Hey all, I’m thinking about getting the Lenovo Legion Pro 5 16ARX8 and want to know how it handles Linux, especially Fedora Atomic editions like Sericea or Kinoite running on Wayland with Hyprland. The specs look great with a Ryzen 9 7945HX, 32GB DDR5 RAM (upgradeable), 1TB NVMe SSD, an RTX 4060 8GB GPU, and a 16″ WQXGA 240Hz display. Since I’m mainly a backend developer who also plays games (Steam, indie titles, retro, modded stuff), I want to run Linux daily using the integrated AMD 780M GPU for development and desktop tasks, while using the NVIDIA 4060 only for gaming. My questions are: Does anyone run Linux (preferably Fedora + Wayland) on this machine? How’s gaming performance, battery life, thermals, and GPU switching? Does the 240Hz screen work well on Wayland? Has anyone tried Hyprland with this setup? And how’s general hardware compatibility for Wi-Fi, audio, suspend, etc.? Any insights on whether this laptop is a solid Linux daily driver and gaming hybrid or if I should look for alternatives?
3 Answers
I’ve got a Legion with hybrid graphics (NVIDIA + AMD integrated) and it runs nicely on Linux. You can use tools like optimus-manager to easily switch between GPUs, and it works fine even on Wayland. Gaming performance is solid when you switch to the NVIDIA card, and battery life is decent if you stick with the integrated AMD GPU for most tasks.

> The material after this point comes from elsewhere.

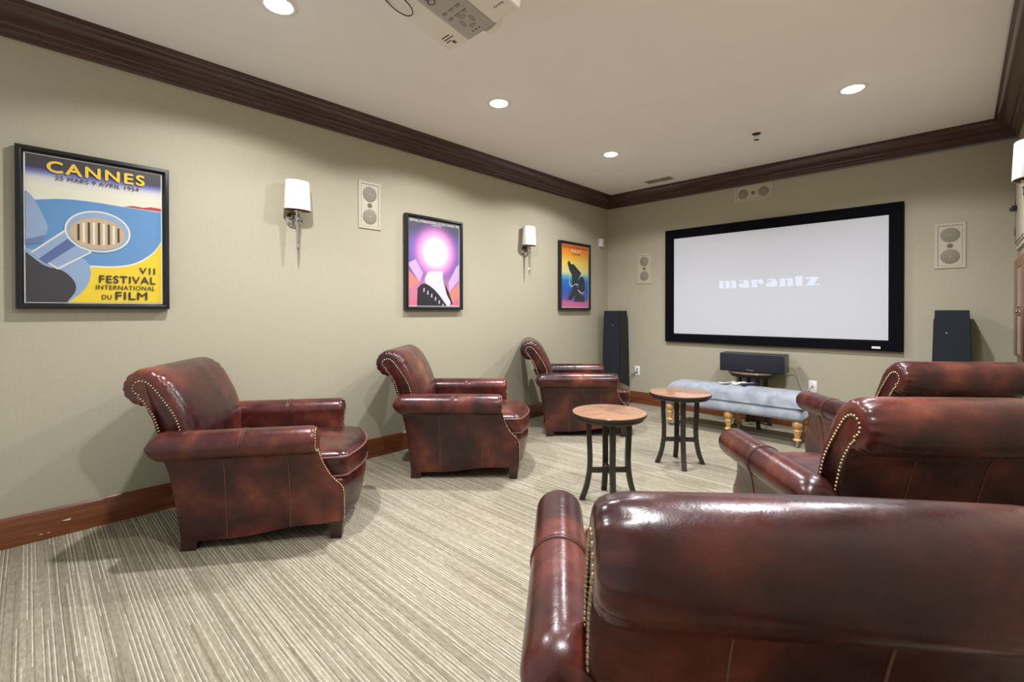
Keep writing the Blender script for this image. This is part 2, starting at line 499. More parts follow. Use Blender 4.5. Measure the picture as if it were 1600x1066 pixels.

Heads up if you go Wayland on NVIDIA — especially with Flatpak games — you might hit some annoying issues. NVIDIA’s driver currently causes problems with Flatpak games, sometimes showing just a black screen with audio still running, or throwing OpenGL/Vulkan errors until a native host app runs first. It’s a known pain point and kinda frustrating because X11 sessions don’t have this problem. You might have to run a small 3D app like vkcube on startup or after waking from suspend to get things back to normal.
From what I’ve seen, if Lenovo officially offers a Linux option on their site for this model, that’s usually a good sign everything works smoothly. You’ll probably need to manually pick when to use the dedicated NVIDIA GPU in games because automatic switching can be hit or miss sometimes.
Ah got it, so game-specific GPU switching might be the way to go rather than relying on automated methods. Thanks for clarifying!
Nice, thanks for the tip about optimus-manager! I’m glad to hear hybrid switching can be smooth with it.